Wild plants like dandelion, purslane, lambsquarters (AKA goosefoot), plantain, and chickweed are foods that grow by themselves! These are just a few examples and they’re packed with nutrition. Weeds are survivors that are much more hardy to climate change than many cultivated crops.

Consider all the effort it takes to grow annual vegetables, from sourcing the seeds to germinating them, seedling care, transplanting, weeding and watering all the way to harvest time - not to mention protecting from critters! Only to have delicate plants be susceptible to damage by extremes of weather. Tasty weeds pop up all by themselves without any of that work, withstand tough growing conditions, and regrow after you pick them. A dandelion greens salad sure sounds like a good idea - add some apple slices or raisins if you find it bitter.

5. Save seeds

Saving seeds from varieties (and individual plants) that do particularly well in your garden selects for those that are better adapted to a particular region, soil condition, and even micro-climate. This is all the more important for saving seed from plants that survive climate challenges year by year. Heirloom varieties have built-in resilience because they have already survived weather fluctuations for many generations.
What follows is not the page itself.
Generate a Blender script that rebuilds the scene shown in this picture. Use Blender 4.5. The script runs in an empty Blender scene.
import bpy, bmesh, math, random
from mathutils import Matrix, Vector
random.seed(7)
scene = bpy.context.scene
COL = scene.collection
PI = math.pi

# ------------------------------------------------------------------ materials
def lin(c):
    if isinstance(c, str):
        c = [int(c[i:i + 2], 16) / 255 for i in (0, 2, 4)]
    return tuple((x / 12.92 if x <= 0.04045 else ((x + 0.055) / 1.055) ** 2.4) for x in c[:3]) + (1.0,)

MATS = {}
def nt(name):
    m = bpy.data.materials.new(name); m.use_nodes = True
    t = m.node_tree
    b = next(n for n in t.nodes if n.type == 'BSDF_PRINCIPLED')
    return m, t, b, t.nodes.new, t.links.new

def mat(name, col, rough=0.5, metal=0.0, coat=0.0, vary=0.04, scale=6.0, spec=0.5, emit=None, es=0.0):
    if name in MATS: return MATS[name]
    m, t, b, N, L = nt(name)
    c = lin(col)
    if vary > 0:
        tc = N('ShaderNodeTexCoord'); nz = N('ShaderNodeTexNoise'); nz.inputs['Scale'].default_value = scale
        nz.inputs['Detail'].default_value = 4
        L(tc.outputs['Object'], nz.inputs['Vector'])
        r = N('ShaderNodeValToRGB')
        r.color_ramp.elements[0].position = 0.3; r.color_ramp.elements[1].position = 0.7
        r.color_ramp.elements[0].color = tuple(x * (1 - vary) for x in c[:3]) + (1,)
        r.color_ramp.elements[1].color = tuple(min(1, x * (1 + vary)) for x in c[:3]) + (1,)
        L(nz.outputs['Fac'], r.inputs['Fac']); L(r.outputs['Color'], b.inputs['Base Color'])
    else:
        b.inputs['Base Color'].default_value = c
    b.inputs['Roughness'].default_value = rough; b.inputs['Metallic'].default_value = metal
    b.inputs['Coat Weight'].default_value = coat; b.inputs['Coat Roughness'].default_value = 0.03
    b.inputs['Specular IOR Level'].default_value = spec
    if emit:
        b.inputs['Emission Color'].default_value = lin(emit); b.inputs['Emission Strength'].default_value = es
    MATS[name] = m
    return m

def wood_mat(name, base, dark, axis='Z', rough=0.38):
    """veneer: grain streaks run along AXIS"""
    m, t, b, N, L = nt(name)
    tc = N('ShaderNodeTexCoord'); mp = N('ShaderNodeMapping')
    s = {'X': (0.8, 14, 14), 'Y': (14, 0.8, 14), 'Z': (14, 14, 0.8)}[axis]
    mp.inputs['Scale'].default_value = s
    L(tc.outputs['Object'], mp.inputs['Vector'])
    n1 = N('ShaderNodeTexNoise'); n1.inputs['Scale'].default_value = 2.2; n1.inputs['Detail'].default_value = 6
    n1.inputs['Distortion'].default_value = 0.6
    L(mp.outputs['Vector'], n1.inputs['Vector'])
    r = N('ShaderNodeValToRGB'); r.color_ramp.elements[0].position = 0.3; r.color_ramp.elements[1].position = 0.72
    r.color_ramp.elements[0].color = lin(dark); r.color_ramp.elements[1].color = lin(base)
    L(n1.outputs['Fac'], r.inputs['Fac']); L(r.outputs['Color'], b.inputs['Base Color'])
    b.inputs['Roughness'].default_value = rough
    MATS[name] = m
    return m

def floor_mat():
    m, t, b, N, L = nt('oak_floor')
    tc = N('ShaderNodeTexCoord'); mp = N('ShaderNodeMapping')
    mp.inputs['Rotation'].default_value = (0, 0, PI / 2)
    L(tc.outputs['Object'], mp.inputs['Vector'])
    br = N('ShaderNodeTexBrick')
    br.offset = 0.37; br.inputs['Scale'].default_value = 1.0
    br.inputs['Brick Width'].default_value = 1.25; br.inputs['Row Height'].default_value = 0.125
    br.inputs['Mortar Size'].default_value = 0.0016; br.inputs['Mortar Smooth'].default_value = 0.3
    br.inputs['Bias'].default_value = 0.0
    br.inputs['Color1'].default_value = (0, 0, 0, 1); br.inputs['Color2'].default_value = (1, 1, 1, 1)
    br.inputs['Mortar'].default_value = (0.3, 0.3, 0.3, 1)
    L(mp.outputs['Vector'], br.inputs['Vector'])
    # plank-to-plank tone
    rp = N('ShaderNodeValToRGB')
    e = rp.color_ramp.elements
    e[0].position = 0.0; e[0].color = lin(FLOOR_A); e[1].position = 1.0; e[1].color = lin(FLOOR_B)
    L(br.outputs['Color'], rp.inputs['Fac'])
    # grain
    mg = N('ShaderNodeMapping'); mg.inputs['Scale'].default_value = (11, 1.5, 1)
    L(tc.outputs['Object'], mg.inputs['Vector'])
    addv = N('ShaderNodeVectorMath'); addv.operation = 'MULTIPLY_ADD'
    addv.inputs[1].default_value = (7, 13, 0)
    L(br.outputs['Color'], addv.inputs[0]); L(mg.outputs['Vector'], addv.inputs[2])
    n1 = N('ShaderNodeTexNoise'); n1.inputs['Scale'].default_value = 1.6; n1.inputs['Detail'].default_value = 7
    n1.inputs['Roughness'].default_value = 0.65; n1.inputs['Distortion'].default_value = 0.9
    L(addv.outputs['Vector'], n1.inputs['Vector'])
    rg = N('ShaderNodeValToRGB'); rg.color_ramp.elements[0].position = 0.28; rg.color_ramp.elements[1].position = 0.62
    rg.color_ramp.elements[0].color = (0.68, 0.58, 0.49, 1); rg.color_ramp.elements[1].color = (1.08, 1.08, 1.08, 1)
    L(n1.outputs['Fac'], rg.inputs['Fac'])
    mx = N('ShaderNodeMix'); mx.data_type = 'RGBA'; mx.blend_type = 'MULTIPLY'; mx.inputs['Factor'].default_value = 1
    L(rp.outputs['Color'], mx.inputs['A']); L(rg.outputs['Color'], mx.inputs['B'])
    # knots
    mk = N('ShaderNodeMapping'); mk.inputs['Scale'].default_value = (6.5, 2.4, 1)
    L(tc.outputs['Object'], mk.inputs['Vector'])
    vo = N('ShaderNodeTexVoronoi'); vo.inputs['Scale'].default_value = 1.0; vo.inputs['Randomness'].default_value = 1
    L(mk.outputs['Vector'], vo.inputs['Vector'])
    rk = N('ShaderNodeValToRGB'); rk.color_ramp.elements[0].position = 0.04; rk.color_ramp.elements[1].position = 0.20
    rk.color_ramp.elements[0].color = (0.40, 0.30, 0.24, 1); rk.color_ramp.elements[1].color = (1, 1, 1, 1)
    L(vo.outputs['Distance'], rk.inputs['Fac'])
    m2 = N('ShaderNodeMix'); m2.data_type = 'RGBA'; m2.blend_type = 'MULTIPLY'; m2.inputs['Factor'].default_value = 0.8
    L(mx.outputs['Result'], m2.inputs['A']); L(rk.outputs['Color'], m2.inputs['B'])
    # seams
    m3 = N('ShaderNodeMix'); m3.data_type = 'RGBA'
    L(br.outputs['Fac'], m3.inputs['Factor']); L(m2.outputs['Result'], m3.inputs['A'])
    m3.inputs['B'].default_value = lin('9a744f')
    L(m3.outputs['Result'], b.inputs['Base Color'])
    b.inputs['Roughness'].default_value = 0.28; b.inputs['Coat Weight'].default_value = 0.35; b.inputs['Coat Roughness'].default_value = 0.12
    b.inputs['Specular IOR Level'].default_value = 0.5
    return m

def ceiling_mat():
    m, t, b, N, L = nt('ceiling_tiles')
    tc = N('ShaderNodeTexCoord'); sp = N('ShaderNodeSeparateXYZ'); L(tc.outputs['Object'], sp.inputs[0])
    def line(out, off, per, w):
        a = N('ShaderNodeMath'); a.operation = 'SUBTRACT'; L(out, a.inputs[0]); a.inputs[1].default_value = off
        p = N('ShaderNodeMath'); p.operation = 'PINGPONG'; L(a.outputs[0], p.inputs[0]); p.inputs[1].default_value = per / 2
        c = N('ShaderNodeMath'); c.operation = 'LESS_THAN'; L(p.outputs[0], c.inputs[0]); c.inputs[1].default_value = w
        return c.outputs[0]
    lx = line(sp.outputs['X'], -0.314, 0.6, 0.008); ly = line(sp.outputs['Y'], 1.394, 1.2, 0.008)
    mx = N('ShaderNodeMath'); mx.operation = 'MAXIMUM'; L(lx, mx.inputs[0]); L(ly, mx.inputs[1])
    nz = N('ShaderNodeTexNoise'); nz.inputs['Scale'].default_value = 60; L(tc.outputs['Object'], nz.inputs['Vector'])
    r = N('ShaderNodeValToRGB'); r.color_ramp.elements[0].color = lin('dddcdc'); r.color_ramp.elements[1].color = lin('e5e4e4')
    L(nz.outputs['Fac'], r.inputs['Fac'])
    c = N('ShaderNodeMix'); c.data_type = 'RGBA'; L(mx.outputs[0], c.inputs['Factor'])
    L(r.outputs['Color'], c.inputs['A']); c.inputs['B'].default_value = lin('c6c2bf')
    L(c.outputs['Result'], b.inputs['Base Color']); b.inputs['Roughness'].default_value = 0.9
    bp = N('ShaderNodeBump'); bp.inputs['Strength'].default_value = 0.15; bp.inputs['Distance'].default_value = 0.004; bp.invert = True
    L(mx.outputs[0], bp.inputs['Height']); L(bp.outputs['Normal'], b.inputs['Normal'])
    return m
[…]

Diversify by collecting seed with a range of tolerances. Look for plants that thrived in different conditions - those that grew well in a wet season, plus those that grew well when it was dry; the ones that fruited early and the ones that fruited late.

Follow best practices for seed saving - Seeds Of Diversity is a great resource.

Seed saving makes us more self-sufficient in times of rising costs.

We can do this in community! Attend Seedy Saturday events where local seed exchanges promote sharing seed with other gardeners in your area.